Seniors have still got game

Tom Lehman, shown at British Open, has won five times on the PGA Tour and twice as a senior. (Associated Press)
Rich Myhre Everett Herald

REDMOND _ These fellows are a little heavier, a little grayer, and a little bit of all that other stuff that comes with age.

But when it comes to hitting golf balls, the men of the Champions Tour can make the years melt away.

The beauty of golf is that players can compete and win well into their 50s, as evidenced by 59-year-old Tom Watson’s near-victory at the 2009 British Open _ he lost in a four-hole playoff to Stewart Cink. So when the 50-and-over set gathers for a major championship, such as this week’s U.S. Senior Open at Sahalee Country Club, the display of golf figures to be just a whisker beneath the younger chaps on the PGA Tour.

“The quality of play out here is outstanding,” said 51-year-old Tom Lehman, a five-time winner on the PGA Tour. “There are so many players who are capable of being successful on both tours.

“People look at this tour and they know the players, they recognize the players and a lot of times they’ve grown up watching the players,” he said. “And they realize these guys can still really play.”

Among them is Lehman, who has two wins in a little more than one year on the 50-and-older Champions Tour.
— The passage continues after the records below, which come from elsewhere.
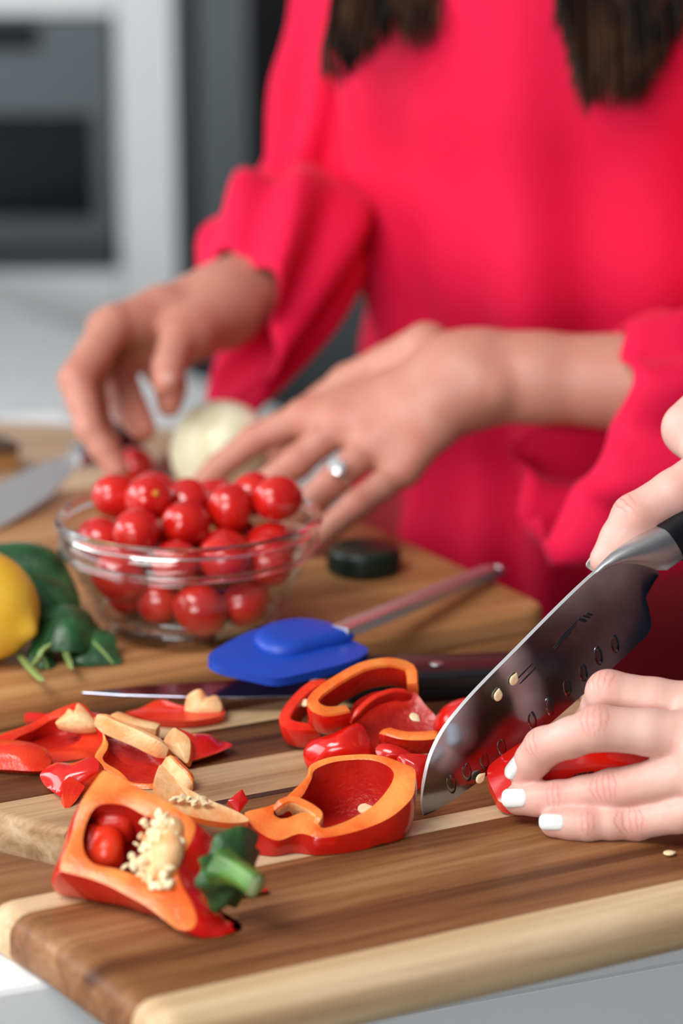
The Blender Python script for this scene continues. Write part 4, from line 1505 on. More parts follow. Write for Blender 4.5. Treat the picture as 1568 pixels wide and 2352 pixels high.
piece('open red pepper quarter with a pale pith ridge, behind the stalked half', centre_open, base=tuple(P(330, 1820, BOARD)))


def top_chunk(e):
    p0, n = D(400, 1640, 1.168), cdir(0.0, 0.80, -0.6)
    O = px_outline([(288, 1648), (335, 1622), (372, 1610), (420, 1622), (470, 1612), (510, 1628), (514, 1655), (480, 1675), (425, 1688), (360, 1680), (320, 1664)], p0, n, 72)
    put('flesh', sheet('flesh', O, n, 0.004, 0.008, [M['pskin'], M['pflesh_red'], M['pflesh_red']], zmin=BOARD, wob=0.0008, ws=150, seed=8), e)
    q0, nn = D(465, 1620, 1.168), cdir(-0.1, 0.2, -0.97)
    O = px_outline([(424, 1640), (428, 1604), (442, 1590), (462, 1584), (474, 1600), (498, 1598), (508, 1632), (478, 1645), (440, 1652)], q0, nn, 56)
    put('pith', sheet('pith', O, nn, -0.003, 0.009, [M['pflesh'], M['ppale'], M['ppale']], wob=0.0012, ws=260, seed=5), e)
piece('red pepper chunk with a knob of pale pith, farthest of the left group', top_chunk, base=tuple(P(410, 1680, BOARD)))


def right_wedge(e):
    p0, n = D(460, 1735, 1.118), cdir(0.45, 0.6, -0.65)
    O = px_outline([(388, 1690), (405, 1672), (432, 1684), (490, 1690), (534, 1742), (500, 1772), (446, 1784), (420, 1760), (398, 1730)], p0, n, 64)
    put('flesh', sheet('flesh', O, n, -0.006, 0.009, [M['pinner'], M['pflesh'], M['pskin']], zmin=BOARD, seed=9), e)
    q0, nn = D(405, 1708, 1.110), cdir(-0.25, 0.55, -0.8)
    O = px_outline([(376, 1702), (394, 1672), (408, 1674), (436, 1700), (432, 1752), (412, 1742), (388, 1722)], q0, nn, 44)
    put('cut_face', sheet('cut_face', O, nn, -0.002, 0.004, [M['pflesh'], M['pflesh'], M['ppale']], rings=5, wob=0.0006, ws=300), e)
piece('red wedge of pepper with a pale cut corner, right end of the left group', right_wedge, base=tuple(P(450, 1780, BOARD)))


def pith_stick(e):
    pa_ = [D(x, y, d) for x, y, d in ((262, 1652, 1.146), (300, 1668, 1.14), (330, 1676, 1.138), (362, 1682, 1.136))]
    put('flesh', ribbon('flesh', pa_, cdir(0.1, 0.9, -0.4), 0.0075, 0.006, [M['ppale']] * 3, taper=0.8), e)
piece('short pale stick of pepper pith beside the pith ridge', pith_stick, base=tuple(P(310, 1690, BOARD)))


def pale_flap(e):
    p0, n = D(460, 1850, 1.012), cdir(0.1, 0.85, -0.5)
    O = px_outline([(366, 1756), (384, 1770), (420, 1806), (480, 1836), (540, 1862), (572, 1886), (520, 1890), (440, 1874), (390, 1850), (352, 1820)], p0, n, 64)
    put('flesh', sheet('flesh', O, n, 0.001, 0.003, [M['pflesh'], M['pflesh'], M['ppale']], wob=0.0005, ws=200), e)
    SV, SF = [], []
    r = random.Random(3)
    for k in range(14):
        x, y = 398 + 6 * k + r.uniform(-3, 3), 1836 + r.uniform(-8, 6) + 0.06 * 6 * k
        p = PL(x, y, p0 + n * 0.0012, n)
        q = Vector((0, 0, 1)).rotation_difference(Vector(unit(n + np.array([r.gauss(0, 0.4) for _ in range(3)])))).to_matrix() @ Matrix.Rotation(r.uniform(0, 6.28), 3, 'Z')
        b0 = len(SV)
        SV += (sv0 * 0.8 @ np.array(q).T + p).tolist()
        SF += [[a + b0 for a in f] for f in sf0]
    tag(put('seeds', mesh_from('seeds', SV, SF, M['seed']), e), kind='stuff')
piece('pale flap of pepper pith with a row of seeds behind the stalked half', pale_flap, base=tuple(P(460, 1890, BOARD)))


def small_tip(e):
    p0, n = D(548, 1842, 1.045), cdir(0.2, 0.45, -0.85)
    O = px_outline([(524, 1838), (556, 1812), (570, 1838), (548, 1866)], p0, n, 40, False)
    put('flesh', sheet('flesh', O, n, -0.001, 0.004, PMR, rings=4, zmin=BOARD, fm3=(2, 1, 0)), e)
piece('tiny red pepper triangle between the two halves', small_tip, base=tuple(P(548, 1868, BOARD)))


def under_scrap(e):
    p0, n = D(575, 2060, 0.972), cdir(0.1, 0.6, -0.8)
    O = px_outline([(530, 2078), (560, 2062), (600, 2055), (618, 2066), (596, 2082), (556, 2092)], p0, n, 40)
    put('flesh', sheet('flesh', O, n, -0.002, 0.004, PMR, rings=5, zmin=BOARD, fm3=(2, 1, 0)), e)
piece('small red pepper scrap under the green stalk', under_scrap, base=tuple(P(575, 2085, BOARD)))


def behind_bit(e):
    p0, n = D(90, 1642, 1.165), cdir(0.1, 0.7, -0.7)
    O = px_outline([(58, 1652), (62, 1636), (110, 1640), (200, 1636), (262, 1648), (262, 1664), (160, 1670), (80, 1668)], p0, n, 48)
    put('flesh', sheet('flesh', O, n, -0.002, 0.005, PMR, rings=5, zmin=BOARD, fm3=(2, 1, 0)), e)
piece('thin red pepper sliver peeping out behind the lobed end', behind_bit, base=tuple(P(150, 1672, BOARD)))

# --- the pile of slices in the middle
def slice_a(e):
    pth = [D(x, y, d) for x, y, d in ((800, 1646, 1.117), (752, 1655, 1.112), (722, 1640, 1.112), (730, 1618, 1.118), (770, 1588, 1.127), (830, 1555, 1.138), (885, 1543, 1.145), (925, 1548, 1.148), (945, 1560, 1.148), (948, 1590, 1.142))]
    put('flesh', ribbon('flesh', pth, cdir(-0.05, 0.72, -0.7), 0.0150, 0.0062, PM, taper=0.7), e)
piece('large curled red pepper slice with orange rim topping the pile', slice_a, base=tuple(P(830, 1690, BOARD)))


def slice_b(e):
    pth = [D(x, y, d) for x, y, d in ((732, 1686, 1.128), (690, 1688, 1.126), (660, 1676, 1.128), (664, 1652, 1.135), (690, 1618, 1.146), (722, 1592, 1.153), (752, 1582, 1.156))]
    put('flesh', ribbon('flesh', pth, cdir(-0.1, 0.72, -0.7), 0.013, 0.006, PMR, taper=0.6), e)
piece('curled red pepper slice at the left of the pile with a seed on it', slice_b, base=tuple(P(690, 1700, BOARD)))


def slice_c(e):
    p0, n = D(770, 1725, 1.100), cdir(-0.15, 0.42, -0.9)
    O = px_outline([(696, 1735), (712, 1702), (760, 1686), (825, 1660), (850, 1700), (852, 1745), (800, 1770), (720, 1772)], p0, n, 64)
    put('flesh', sheet('flesh', O, n, -0.009, 0.005, PMR, zmin=BOARD, fm3=(2, 1, 0), rings=9), e)
piece('smooth skin-out red pepper piece under the curled slices', slice_c, base=tuple(P(770, 1765, BOARD)))


def slice_d(e):
    p0, n = D(905, 1650, 1.128), cdir(0.25, 0.62, -0.75)
    O = px_outline([(806, 1630), (850, 1592), (900, 1586), (948, 1590), (975, 1620), (1005, 1655), (1008, 1700), (940, 1712), (860, 1740), (820, 1720)], p0, n, 72)
    put('flesh', sheet('flesh', O, n, 0.006, 0.004, PMR, zmin=BOARD, wob=0.0012, ws=120, seed=17, rings=9), e)
    rp = [PL(x, y, p0 + n * d_, n) for x, y, d_ in ((806, 1655, 0.005), (850, 1615, 0.007), (900, 1596, 0.006), (945, 1600, 0.004))]
    put('membrane', ribbon('membrane', rp, cdir(0.2, 0.8, -0.5), 0.006, 0.003, [M['pinner'], M['pflesh_red'], M['pinner']]), e)
piece('dark red pepper sheet, inside up with one seed, right of the pile', slice_d, base=tuple(P(920, 1710, BOARD)))


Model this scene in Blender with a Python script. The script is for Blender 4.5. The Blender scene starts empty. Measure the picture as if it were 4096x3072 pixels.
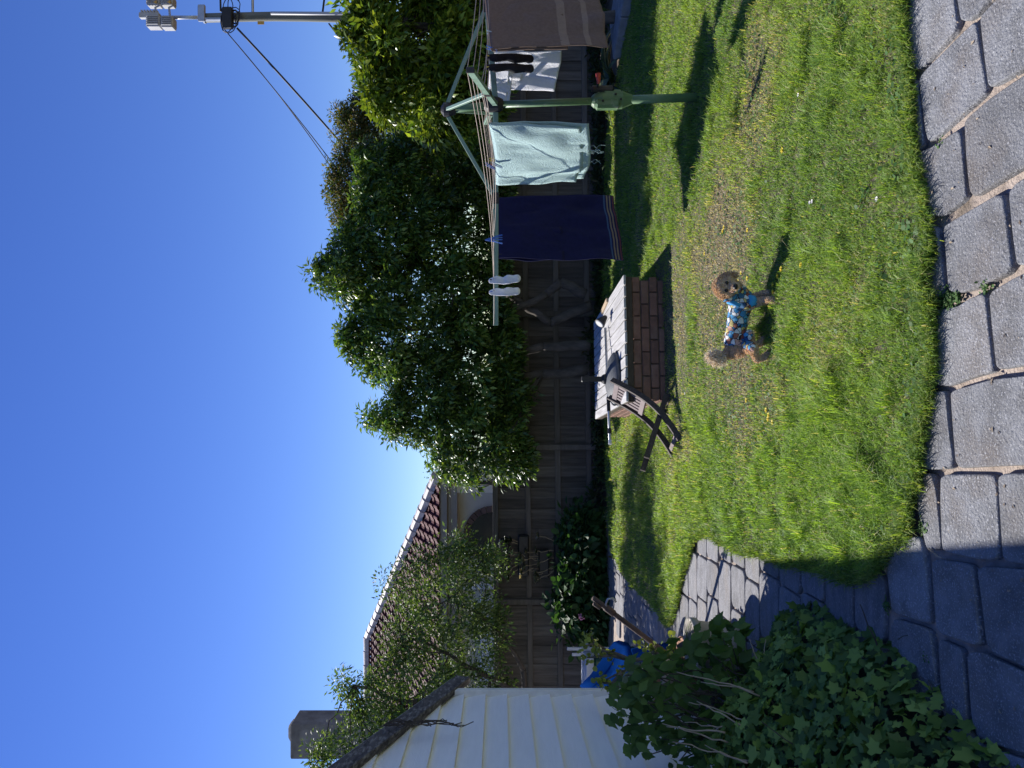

Also Watson, who tuned up for his visit to Sahalee CC by playing in the British Open and Senior British Open earlier this month.

“No matter how old you are … it’s great to put your game on display for people and do well,” said Watson, who turns 61 in September. “And I think I still have enough game left to play well and be in contention, and that’s what I plan on doing.”

Another likely contender this week is Corey Pavin, who finished second at last week’s British Senior Open by one stroke to Bernhard Langer.

Players on the Champions Tour “know how to play golf,” Pavin said. “It doesn’t matter what you look like, it’s a matter of getting the ball in the hole. And there are a lot of guys out here that can do that.

“There are so many more good players out here, and the depth is greater and greater every year,” he said.

The challenge at Sahalee CC this week will be to take on a golf course that has tight, tree-lined fairways and asphalt-hard putting greens. The United States Golf Association, which oversees the tournament, graciously trimmed the deep rough back to 3¼ inches, but that was to insure that errant tee and fairway shots would be more likely to bounce through and disappear into the woods.

And that means accuracy off the tee and with approach shots will be paramount for would-be contenders.

“Whoever is going to hit the ball straight off the tee and get the ball in play, that’s No.1,” Watson said. “That’s the critical factor here.”

The goal, he added, “is to try to get around the golf course without getting into the rough too many times.”

Fred Funk, the tourney’s defending champion, has called Sahalee CC “claustrophobic” because of the many surrounding fir trees. “You can’t go over them, you can’t go through them and sometimes you can’t go around them,” he groused good-naturedly.

“You can’t fake it around this place. It’s so much easier to make a bogey out here than it is a birdie.”

Funk went so far as to predict a winning score of around even par on the 6,866-yard, par-70 course. “And if somebody shoots under par for four days here,” he said, “my hat’s off to them.”